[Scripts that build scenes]
>> Start

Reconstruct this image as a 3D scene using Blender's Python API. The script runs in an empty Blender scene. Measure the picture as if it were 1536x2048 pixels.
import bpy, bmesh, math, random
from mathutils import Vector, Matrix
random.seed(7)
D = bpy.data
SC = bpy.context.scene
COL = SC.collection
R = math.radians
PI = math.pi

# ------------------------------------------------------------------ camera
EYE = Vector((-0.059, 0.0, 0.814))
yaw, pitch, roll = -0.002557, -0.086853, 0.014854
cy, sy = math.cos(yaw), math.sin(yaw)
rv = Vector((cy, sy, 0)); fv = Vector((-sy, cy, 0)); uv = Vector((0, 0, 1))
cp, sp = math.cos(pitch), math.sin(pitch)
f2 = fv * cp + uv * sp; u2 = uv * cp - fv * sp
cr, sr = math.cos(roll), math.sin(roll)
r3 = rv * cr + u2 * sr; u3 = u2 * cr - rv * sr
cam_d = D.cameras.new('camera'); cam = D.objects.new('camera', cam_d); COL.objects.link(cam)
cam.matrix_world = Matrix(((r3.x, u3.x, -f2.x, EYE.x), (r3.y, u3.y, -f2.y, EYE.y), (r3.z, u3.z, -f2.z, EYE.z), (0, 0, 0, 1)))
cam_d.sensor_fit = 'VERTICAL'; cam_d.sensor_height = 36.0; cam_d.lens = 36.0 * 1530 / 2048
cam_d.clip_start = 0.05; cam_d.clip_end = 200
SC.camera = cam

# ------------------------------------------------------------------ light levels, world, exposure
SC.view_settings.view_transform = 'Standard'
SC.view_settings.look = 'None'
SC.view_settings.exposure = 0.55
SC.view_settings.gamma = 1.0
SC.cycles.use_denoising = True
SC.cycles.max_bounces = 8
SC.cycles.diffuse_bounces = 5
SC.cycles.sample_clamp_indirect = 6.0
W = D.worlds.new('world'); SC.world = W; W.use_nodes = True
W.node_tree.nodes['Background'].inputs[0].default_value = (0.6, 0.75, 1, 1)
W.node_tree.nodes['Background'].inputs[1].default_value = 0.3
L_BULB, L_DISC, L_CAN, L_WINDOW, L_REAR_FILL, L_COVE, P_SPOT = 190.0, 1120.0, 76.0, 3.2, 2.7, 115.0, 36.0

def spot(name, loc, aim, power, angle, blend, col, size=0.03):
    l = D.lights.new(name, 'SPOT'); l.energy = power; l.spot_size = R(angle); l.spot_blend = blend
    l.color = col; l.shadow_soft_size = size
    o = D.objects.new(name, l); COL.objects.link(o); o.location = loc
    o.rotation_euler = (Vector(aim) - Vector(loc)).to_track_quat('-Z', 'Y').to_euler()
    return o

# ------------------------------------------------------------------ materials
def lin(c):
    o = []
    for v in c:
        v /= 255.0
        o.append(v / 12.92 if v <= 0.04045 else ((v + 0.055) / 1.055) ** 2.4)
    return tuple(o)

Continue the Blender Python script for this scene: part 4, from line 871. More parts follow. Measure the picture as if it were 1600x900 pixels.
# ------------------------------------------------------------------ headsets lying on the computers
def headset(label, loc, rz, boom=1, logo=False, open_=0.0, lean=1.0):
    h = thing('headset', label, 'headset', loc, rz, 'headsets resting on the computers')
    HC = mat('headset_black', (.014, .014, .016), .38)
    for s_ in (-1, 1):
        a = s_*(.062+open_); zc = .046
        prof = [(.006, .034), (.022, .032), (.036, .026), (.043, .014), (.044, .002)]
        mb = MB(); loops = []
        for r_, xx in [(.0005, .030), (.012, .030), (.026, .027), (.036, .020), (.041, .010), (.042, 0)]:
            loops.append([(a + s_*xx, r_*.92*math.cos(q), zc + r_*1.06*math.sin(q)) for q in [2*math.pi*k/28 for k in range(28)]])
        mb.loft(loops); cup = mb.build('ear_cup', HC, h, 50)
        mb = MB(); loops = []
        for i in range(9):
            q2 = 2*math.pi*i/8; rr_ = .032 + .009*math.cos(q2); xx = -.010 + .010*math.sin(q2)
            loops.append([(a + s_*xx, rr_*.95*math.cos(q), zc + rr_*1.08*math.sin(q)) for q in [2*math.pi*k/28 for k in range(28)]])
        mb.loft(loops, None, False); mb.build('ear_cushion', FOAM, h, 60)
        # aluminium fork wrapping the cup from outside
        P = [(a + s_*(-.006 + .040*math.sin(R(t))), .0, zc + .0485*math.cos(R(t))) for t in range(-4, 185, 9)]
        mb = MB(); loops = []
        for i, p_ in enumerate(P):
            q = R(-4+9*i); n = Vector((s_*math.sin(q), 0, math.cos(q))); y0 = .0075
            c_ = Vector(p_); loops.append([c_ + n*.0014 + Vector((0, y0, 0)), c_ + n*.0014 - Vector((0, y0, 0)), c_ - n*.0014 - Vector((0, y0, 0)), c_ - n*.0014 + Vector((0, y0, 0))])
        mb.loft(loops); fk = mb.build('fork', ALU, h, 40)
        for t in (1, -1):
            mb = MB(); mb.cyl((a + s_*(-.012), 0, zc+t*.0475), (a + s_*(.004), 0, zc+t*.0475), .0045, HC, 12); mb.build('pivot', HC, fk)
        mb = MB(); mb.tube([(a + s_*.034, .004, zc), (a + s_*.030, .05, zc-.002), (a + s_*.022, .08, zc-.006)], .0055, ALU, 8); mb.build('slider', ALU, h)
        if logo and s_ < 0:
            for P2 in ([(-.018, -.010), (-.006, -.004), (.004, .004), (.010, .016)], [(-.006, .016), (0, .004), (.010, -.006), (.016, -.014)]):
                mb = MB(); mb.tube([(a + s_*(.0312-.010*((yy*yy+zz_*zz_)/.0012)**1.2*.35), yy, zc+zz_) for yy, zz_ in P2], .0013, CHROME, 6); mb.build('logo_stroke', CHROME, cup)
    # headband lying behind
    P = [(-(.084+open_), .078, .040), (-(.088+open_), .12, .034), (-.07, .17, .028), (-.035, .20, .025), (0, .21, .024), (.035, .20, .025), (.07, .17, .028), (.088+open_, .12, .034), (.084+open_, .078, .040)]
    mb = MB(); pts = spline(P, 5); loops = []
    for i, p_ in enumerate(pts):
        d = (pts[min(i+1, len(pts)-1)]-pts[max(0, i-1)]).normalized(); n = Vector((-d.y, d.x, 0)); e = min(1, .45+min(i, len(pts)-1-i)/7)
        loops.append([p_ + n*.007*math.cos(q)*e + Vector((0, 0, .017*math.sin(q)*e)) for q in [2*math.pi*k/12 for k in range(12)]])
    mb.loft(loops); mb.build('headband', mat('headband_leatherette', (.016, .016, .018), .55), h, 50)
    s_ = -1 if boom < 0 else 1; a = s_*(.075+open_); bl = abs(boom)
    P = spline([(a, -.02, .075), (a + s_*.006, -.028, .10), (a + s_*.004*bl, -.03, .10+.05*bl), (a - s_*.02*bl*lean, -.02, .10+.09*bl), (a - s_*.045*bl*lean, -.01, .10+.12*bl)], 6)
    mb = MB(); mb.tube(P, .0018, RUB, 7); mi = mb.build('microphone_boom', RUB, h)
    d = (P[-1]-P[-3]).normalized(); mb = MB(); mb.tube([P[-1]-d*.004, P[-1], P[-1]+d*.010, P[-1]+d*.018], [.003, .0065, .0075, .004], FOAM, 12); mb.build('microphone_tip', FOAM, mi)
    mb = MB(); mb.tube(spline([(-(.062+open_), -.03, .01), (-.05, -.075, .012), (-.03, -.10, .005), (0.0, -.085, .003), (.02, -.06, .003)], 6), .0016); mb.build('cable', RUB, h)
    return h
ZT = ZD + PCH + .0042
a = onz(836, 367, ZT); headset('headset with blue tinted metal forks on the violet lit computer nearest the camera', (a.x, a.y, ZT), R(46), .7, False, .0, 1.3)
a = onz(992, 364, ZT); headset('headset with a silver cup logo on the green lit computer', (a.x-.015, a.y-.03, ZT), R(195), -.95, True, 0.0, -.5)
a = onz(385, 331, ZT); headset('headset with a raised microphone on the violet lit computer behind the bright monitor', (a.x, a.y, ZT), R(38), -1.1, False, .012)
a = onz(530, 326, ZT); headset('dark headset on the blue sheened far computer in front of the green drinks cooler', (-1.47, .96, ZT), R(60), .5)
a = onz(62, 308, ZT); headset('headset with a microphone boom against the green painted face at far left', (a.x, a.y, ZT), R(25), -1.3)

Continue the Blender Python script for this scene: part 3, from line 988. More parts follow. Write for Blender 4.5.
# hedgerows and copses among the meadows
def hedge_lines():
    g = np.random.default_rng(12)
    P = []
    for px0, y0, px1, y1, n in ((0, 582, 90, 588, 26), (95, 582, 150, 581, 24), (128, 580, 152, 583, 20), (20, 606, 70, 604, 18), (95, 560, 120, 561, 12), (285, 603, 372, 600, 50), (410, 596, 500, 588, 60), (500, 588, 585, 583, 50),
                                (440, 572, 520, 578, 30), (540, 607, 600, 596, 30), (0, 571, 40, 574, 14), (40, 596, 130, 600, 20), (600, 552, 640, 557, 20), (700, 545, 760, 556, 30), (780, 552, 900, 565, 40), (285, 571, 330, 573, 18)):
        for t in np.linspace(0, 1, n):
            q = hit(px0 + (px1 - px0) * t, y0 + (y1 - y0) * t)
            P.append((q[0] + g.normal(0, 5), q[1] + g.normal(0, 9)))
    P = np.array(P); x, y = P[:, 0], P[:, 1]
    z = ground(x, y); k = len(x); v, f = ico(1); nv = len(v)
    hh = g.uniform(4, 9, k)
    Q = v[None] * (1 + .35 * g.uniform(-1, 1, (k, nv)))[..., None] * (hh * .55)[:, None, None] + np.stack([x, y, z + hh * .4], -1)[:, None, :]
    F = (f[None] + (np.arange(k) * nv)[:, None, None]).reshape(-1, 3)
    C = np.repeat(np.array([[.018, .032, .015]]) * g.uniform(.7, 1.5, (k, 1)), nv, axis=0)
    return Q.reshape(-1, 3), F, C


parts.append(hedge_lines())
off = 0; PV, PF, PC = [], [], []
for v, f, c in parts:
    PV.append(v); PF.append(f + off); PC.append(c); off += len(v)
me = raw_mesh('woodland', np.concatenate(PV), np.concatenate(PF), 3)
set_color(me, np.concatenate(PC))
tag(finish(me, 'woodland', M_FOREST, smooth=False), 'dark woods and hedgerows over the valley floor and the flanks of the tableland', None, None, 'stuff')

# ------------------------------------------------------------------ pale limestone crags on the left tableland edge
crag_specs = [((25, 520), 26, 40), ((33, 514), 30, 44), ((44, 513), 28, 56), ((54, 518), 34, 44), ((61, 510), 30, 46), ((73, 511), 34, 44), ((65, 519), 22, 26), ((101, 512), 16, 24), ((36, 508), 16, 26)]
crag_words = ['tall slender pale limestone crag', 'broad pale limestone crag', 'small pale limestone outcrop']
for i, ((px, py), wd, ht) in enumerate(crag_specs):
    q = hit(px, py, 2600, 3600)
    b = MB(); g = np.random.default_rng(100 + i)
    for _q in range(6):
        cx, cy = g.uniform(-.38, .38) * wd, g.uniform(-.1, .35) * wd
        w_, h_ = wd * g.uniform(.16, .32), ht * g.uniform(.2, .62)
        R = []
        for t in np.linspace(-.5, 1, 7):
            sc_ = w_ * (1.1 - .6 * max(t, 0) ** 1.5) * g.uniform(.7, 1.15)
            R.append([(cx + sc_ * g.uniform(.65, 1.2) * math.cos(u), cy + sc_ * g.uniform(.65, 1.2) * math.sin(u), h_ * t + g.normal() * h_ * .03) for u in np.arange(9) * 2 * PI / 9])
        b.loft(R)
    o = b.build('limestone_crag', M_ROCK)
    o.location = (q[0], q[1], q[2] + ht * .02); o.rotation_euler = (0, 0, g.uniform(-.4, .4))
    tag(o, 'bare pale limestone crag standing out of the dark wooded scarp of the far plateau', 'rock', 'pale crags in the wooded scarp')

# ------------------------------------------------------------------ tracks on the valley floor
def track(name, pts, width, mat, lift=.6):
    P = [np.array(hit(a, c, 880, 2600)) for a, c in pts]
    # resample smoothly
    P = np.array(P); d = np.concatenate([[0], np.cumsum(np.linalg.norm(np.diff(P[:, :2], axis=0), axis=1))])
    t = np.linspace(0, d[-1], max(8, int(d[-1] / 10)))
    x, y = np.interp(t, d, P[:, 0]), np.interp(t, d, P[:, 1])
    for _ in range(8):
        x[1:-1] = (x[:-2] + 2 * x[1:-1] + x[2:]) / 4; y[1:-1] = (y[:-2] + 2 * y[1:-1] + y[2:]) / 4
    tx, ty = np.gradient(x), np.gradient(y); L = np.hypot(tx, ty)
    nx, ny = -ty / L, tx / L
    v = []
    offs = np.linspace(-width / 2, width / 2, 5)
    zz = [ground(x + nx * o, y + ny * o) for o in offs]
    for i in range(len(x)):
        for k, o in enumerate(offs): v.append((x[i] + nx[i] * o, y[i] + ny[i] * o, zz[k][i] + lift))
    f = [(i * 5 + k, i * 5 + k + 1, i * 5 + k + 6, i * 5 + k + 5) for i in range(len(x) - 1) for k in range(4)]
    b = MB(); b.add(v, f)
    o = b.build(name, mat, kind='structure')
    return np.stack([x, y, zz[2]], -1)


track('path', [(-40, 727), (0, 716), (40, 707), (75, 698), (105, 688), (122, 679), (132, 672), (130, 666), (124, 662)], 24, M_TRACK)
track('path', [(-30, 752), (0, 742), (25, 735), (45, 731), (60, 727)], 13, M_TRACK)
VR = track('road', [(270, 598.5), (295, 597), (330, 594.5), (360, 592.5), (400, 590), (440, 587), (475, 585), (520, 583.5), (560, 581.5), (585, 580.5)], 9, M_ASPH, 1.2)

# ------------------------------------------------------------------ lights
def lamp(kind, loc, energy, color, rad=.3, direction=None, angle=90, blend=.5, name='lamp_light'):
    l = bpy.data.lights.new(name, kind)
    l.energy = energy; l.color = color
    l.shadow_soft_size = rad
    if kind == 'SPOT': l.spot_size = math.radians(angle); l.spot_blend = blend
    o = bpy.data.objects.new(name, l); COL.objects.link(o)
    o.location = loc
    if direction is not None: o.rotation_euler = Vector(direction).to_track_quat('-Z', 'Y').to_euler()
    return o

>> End

* _Exercise requirements_:
Retype only this portion of the data above: the line containing "np.concatenate(PV), np.concatenate(PF), 3)", the line containing "tag(finish(me, 'woodland', M_FOREST, smooth=False), 'dark", and all lines between them, exactly.

* _Worked solution_:
me = raw_mesh('woodland', np.concatenate(PV), np.concatenate(PF), 3)
set_color(me, np.concatenate(PC))
tag(finish(me, 'woodland', M_FOREST, smooth=False), 'dark woods and hedgerows over the valley floor and the flanks of the tableland', None, None, 'stuff')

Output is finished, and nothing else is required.